#### RECORDED INFORMATION
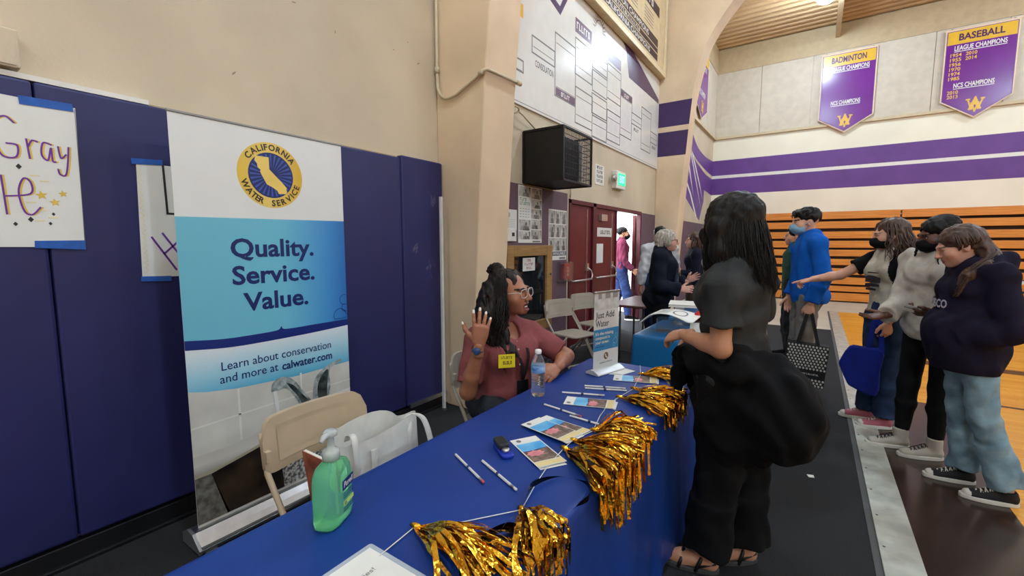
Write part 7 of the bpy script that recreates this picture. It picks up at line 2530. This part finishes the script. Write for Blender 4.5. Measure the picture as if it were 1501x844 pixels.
# ================================================================== OLDER WOMAN IN NAVY BEHIND THE TEAL TABLE
F = Fig(-1.36, 4.88, 14, 1.60, 1.10)
F.set(elR=F.W(0.24, -0.02, 1.07), wrR=F.W(0.19, 0.20, 1.03), hdR=F.f * 0.9 + F.r * -0.1 + np.array([0, 0, 0.1]), hnR=F.r + np.array([0, 0, 0.35]),
      elL=F.W(-0.24, 0.05, 1.08), wrL=F.W(-0.16, 0.28, 1.10), hdL=F.f * 0.8 + np.array([0, 0, 0.5]), hnL=-F.r + np.array([0, 0, 0.2]))
F.look(16, 2)
F.set(hc=F.W(0, 0.05, 1.570))
o = thing('person', 'grey-haired woman in glasses and navy jacket gesturing behind the teal table', 'person', (-1.36, 4.88, 0))
make_body(F, o, sk_pink, 0.007, bust=0.9, hopt={'R': dict(curl=0.22, spread=0.12, h=0.004), 'L': dict(curl=0.2, spread=0.12, h=0.004)}, lipm=mat('lip_rose', '#9d5a55', 0.4), browm=m_hairg)
eyes(F, o)
m_nj = cloth('navy_jacket', '#10131f', 0.85)
jk = make_top(F, o, m_nj, 0.030, 1.95, hem=0, h=0.008, amp=0.006, wl=0.12, bust=1.0, seed=101, name='jacket', collar=0.045, loose=0.016, armd=0.028, hemdrop=0.72)
make_pants(F, o, m_blackcl, 0.016, loose=0.016, h=0.009, seed=102)
for q in 'RL':
    make_shoe(F, o, q, m_blackcl, m_rub, h=0.008)
B = SDF().loft([F.W(0.0, 0.06, 1.43), F.W(0, 0.155, 1.30), F.W(0, 0.162, 1.10), F.W(0, 0.165, 0.98)], [0.035, 0.05, 0.055, 0.05], [0.02, 0.025, 0.025, 0.02], F.r, k=0.02)
np_object('shirt_front', [B.nets(0.007)], cloth('slate_shirt', '#39404f', 0.85), o)
fy = Fr(Vector(F.W(0.055, 0.196, 1.22)), Vector(-F.r), (0, 0, 1))
bd = MB().prism(rect(-0.03, -0.04, 0.03, 0.04), fy, 0.002, 0.004).build('name_badge', MATS['yellow_sticker'], o)
MB().flat(rect(-0.02, -0.005, 0.02, 0.005), fy, 0.0075).build('printed_line', m_ink, bd)
glasses(F, o, mat('dark_frame', '#23161a', 0.3), w=0.025, hh=0.017)
H = F.H; R = F.HR()
B = SDF()
B.ell(H(0, -0.024, 0.040), (0.092, 0.112, 0.092), R, k=0.02)
B.ell(H(0, -0.08, -0.03), (0.078, 0.045, 0.07), R, k=0.03)
B.ell(H(0, 0.118, -0.040), (0.070, 0.075, 0.105), R, k=0.015, op='s')
hb = B.nets(0.006, folds(103, 0.006, 0.05, 8))
st = scalp_hair(F, 150, 104, 0.07, wave=0.008, amin=-2.0, amax=2.0, back=-0.01)
np_object('hair', [hb, tube_strands(st, 0.0042)], m_hairg, o)

# ================================================================== BACKGROUND PEOPLE
def simple(label, x, y, th, hgt, skin, topm, pm, hairm, hairlen, sleeve=1.96, look=None, fem=True, mask=None, J=None, seed=200, girth=1.0, d=0.02):
    F = Fig(x, y, th, hgt, girth, fem)
    if J:
        F.set(**J(F))
    F.look(th if look is None else look, 0)
    o = thing('person', label, 'person', (x, y, 0))
    make_body(F, o, skin, 0.008, hopt={'R': dict(h=0.005), 'L': dict(h=0.005)}, lipm=skin, browm=hairm)
    eyes(F, o)
    make_top(F, o, topm, d, sleeve, hem=1, h=0.009, amp=0.005, wl=0.11, seed=seed, loose=0.014, bust=0.8 if fem else 0, hemdrop=0.88 * F.S, name='top')
    make_pants(F, o, pm, 0.016, loose=0.014, h=0.009, seed=seed + 1)
    for q in 'RL':
        make_shoe(F, o, q, m_blackcl, m_soleW, h=0.008)
    H = F.H; R = F.HR()
    B = SDF()
    B.ell(H(0, -0.025, 0.045), (0.087, 0.105, 0.084), R, k=0.02)
    if hairlen > 0.06:
        B.loft([H(0, -0.05, 0.02), H(0, -0.075, -0.08), H(0, -0.085, -0.06 - hairlen)], [0.08, 0.088, 0.06], [0.07, 0.055, 0.025], F.r, k=0.03)
    B.ell(H(0, 0.115, -0.030), (0.068, 0.066, 0.100), R, k=0.01, op='s')
    if hairlen <= 0.06:
        B.cut(H(0, 0, -0.055), -F.hu)
    hb = B.nets(0.007, folds(seed + 2, 0.005, 0.05, 8))
    parts = [hb]
    if hairlen > 0.06:
        parts.append(tube_strands(scalp_hair(F, 90, seed, hairlen, wave=0.012, amin=-2.0, amax=2.0, back=0.02, push=0.01), 0.0045))
    np_object('hair', parts, hairm, o)
    if mask:
        make_mask(F, o, mask)
    return F, o
F, o = simple('woman with long brown hair in a dark navy top beyond the grey-haired woman', -1.36, 6.45, 196, 1.60, sk_pink, cloth('deep_navy_knit', '#141728', 0.85), cloth('taupe_trousers', '#4a3d36', 0.9), m_hairbr, 0.22, seed=210,
       J=lambda F: dict(elL=F.W(-0.23, 0.0, 1.10), wrL=F.W(-0.12, 0.20, 1.10), hdL=F.f * 0.7 + np.array([0, 0, 0.5]), hnL=-F.r))
F, o = simple('person in a white jacket with dark hair standing behind the grey-haired woman', -1.80, 6.30, 120, 1.68, sk_tan, cloth('white_jacket', '#c4c4c8', 0.85), m_denim, m_hairb, 0.03, fem=False, seed=220)
F, o = simple('man in a maroon sweater and black mask stepping through the open doorway', -3.02, 8.12, 25, 1.76, sk_tan, cloth('maroon_sweater', '#6e2f45', 0.9), cloth('blue_jeans', '#2b3a63', 0.9), m_hairb, 0.03, fem=False, mask=m_maskb, seed=230,
       J=lambda F: dict(elR=F.W(0.24, 0.0, 1.12), wrR=F.W(0.22, 0.17, 0.93), hdR=F.f * 0.7 + np.array([0, 0, -0.6]), hnR=F.r, knR=F.W(0.09, 0.10, 0.48), anR=F.W(0.10, 0.12, 0.085), anL=F.W(-0.10, -0.20, 0.10), knL=F.W(-0.09, -0.04, 0.48)))
F, o = simple('person in a dark green jacket mostly hidden behind the boy in blue', -0.20, 6.55, 190, 1.66, sk_tan, cloth('dark_green_jacket', '#24402f', 0.9), cloth('black_jeans', '#1a1a1d', 0.9), m_hairb, 0.03, fem=False, seed=240)
F, o = simple('person in a pale grey shirt mostly hidden behind the woman in black', -0.98, 5.75, 175, 1.62, sk_light, cloth('pale_grey_shirt', '#8c8c8c', 0.85, col2='#b7b7b5', vs=40), cloth('black_jeans', '#1a1a1d', 0.9), m_hairbr, 0.15, seed=250)
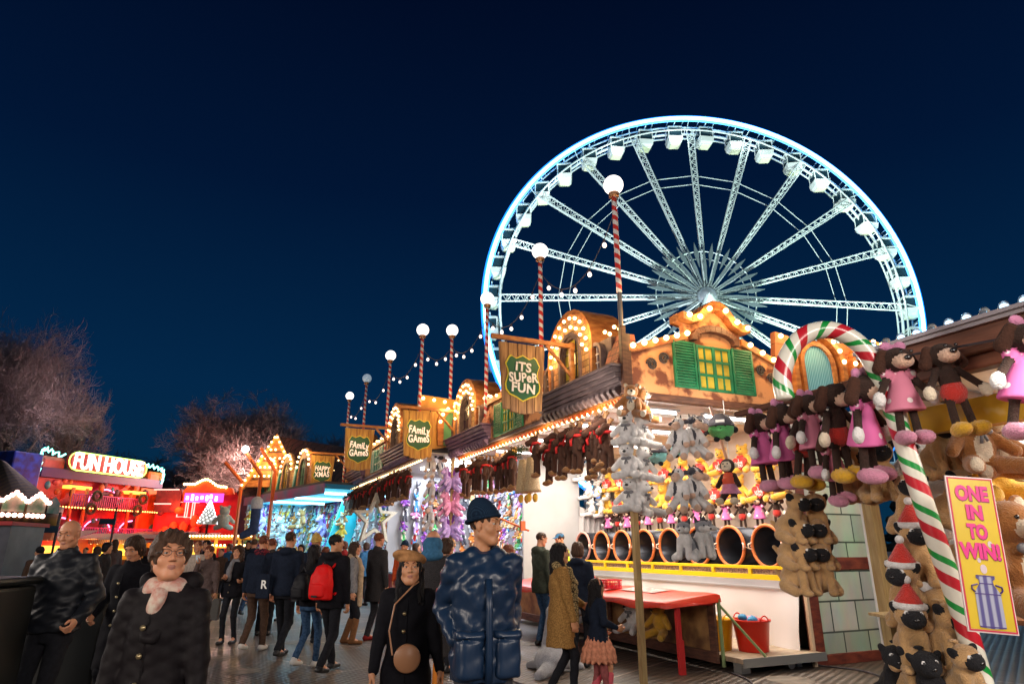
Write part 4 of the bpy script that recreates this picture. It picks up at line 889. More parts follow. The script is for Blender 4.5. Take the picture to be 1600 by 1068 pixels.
basket(W(1.02,2.2,.965),'red plastic basket of pale balls, the nearer one on the red table'); basket(W(1.12,3.2,.975),'red plastic basket behind its twin, partly hidden by the wooden post')
def bucket(loc,mat,label,r=.26,h=.42,stuff=None,seed=1):
    o=E('bucket',loc,AZ,label,'bucket','plastic tubs on the stall floor'); m=MB()
    m.lathe([(0,0),(r*.78,0),(r*.80,.01),(r*.98,h*.93),(r*1.06,h*.94),(r*1.07,h),(r*1.0,h),(r*.96,h*.9),(r*.76,.03),(0,.03)],28); m.build('tub',mat,o,True)
    for s in (-1,1): MB().tube([(.07*math.cos(PI*i/8),s*r*1.02,h-.01+.07*math.sin(PI*i/8)) for i in range(9)],.010,6).build('handle',mat,o,True)
    rr=random.Random(seed); m=MB()
    for i in range(9):
        m.m=i%3; m.sph((rr.uniform(-.11,.11),rr.uniform(-.11,.11),h-.02+rr.uniform(-.02,.05)),rr.uniform(.04,.07),8,6,(1,rr.uniform(.6,1.2),.8))
    m.build('contents',stuff,o,True)
BLU=M('blue cloth',(.02,.22,.45),.6); WHT=M('white cloth',(.75,.72,.7),.7); PKC=M('pink cloth',(.75,.25,.35),.7); YLC=M('yellow cloth',(.8,.5,.05),.7)
bucket(W(2.2,.38,.2),M('red tub plastic',(.68,.02,.008),.3),'red plastic tub with blue gloves on the stall floor',stuff=[BLU,BLU,PKC],seed=2)
bucket(W(1.86,.75,.2),M('yellow tub plastic',(.85,.45,.01),.3),'yellow plastic tub half hidden behind the red one',stuff=[WHT,PKC,YLC],seed=4)
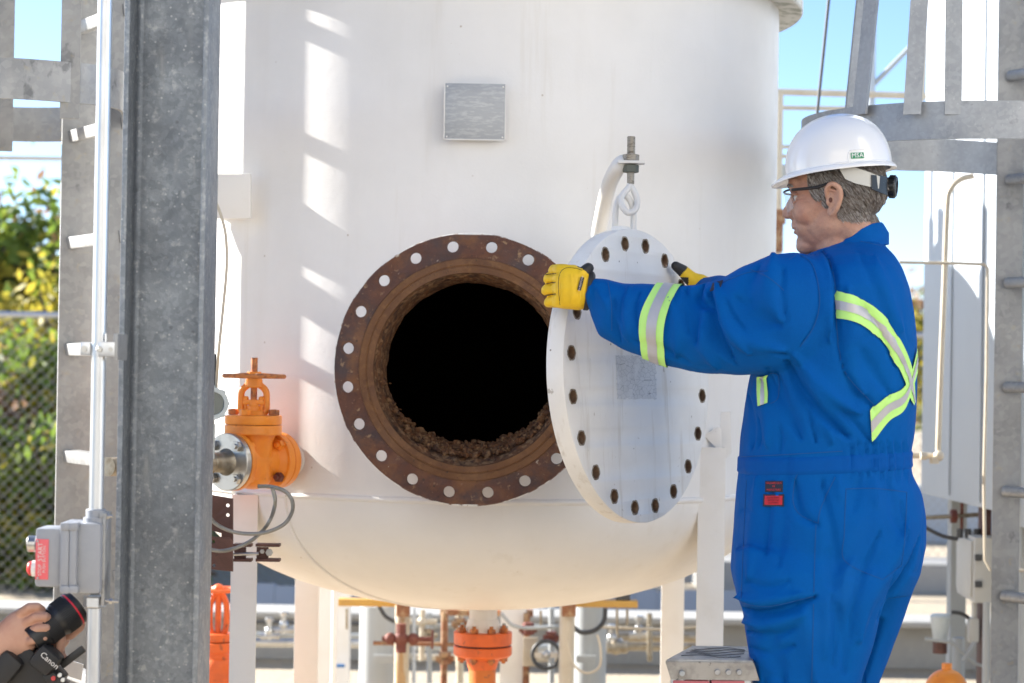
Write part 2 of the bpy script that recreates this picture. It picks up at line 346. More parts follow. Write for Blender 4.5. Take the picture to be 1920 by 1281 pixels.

#### GOAL
Give back, word for word, the lines from the line that contains "Write part 4" through the last line of the records, with no pictures and nothing else.

#### ANSWER FOR THE TASK
Write part 4 of the bpy script that recreates this picture. It picks up at line 889. More parts follow. The script is for Blender 4.5. Take the picture to be 1600 by 1068 pixels.
basket(W(1.02,2.2,.965),'red plastic basket of pale balls, the nearer one on the red table'); basket(W(1.12,3.2,.975),'red plastic basket behind its twin, partly hidden by the wooden post')
def bucket(loc,mat,label,r=.26,h=.42,stuff=None,seed=1):
    o=E('bucket',loc,AZ,label,'bucket','plastic tubs on the stall floor'); m=MB()
    m.lathe([(0,0),(r*.78,0),(r*.80,.01),(r*.98,h*.93),(r*1.06,h*.94),(r*1.07,h),(r*1.0,h),(r*.96,h*.9),(r*.76,.03),(0,.03)],28); m.build('tub',mat,o,True)
    for s in (-1,1): MB().tube([(.07*math.cos(PI*i/8),s*r*1.02,h-.01+.07*math.sin(PI*i/8)) for i in range(9)],.010,6).build('handle',mat,o,True)
    rr=random.Random(seed); m=MB()
    for i in range(9):
        m.m=i%3; m.sph((rr.uniform(-.11,.11),rr.uniform(-.11,.11),h-.02+rr.uniform(-.02,.05)),rr.uniform(.04,.07),8,6,(1,rr.uniform(.6,1.2),.8))
    m.build('contents',stuff,o,True)
BLU=M('blue cloth',(.02,.22,.45),.6); WHT=M('white cloth',(.75,.72,.7),.7); PKC=M('pink cloth',(.75,.25,.35),.7); YLC=M('yellow cloth',(.8,.5,.05),.7)
bucket(W(2.2,.38,.2),M('red tub plastic',(.68,.02,.008),.3),'red plastic tub with blue gloves on the stall floor',stuff=[BLU,BLU,PKC],seed=2)
bucket(W(1.86,.75,.2),M('yellow tub plastic',(.85,.45,.01),.3),'yellow plastic tub half hidden behind the red one',stuff=[WHT,PKC,YLC],seed=4)
Write part 2 of the bpy script that recreates this picture. It picks up at line 346. More parts follow. Write for Blender 4.5. Take the picture to be 1920 by 1281 pixels.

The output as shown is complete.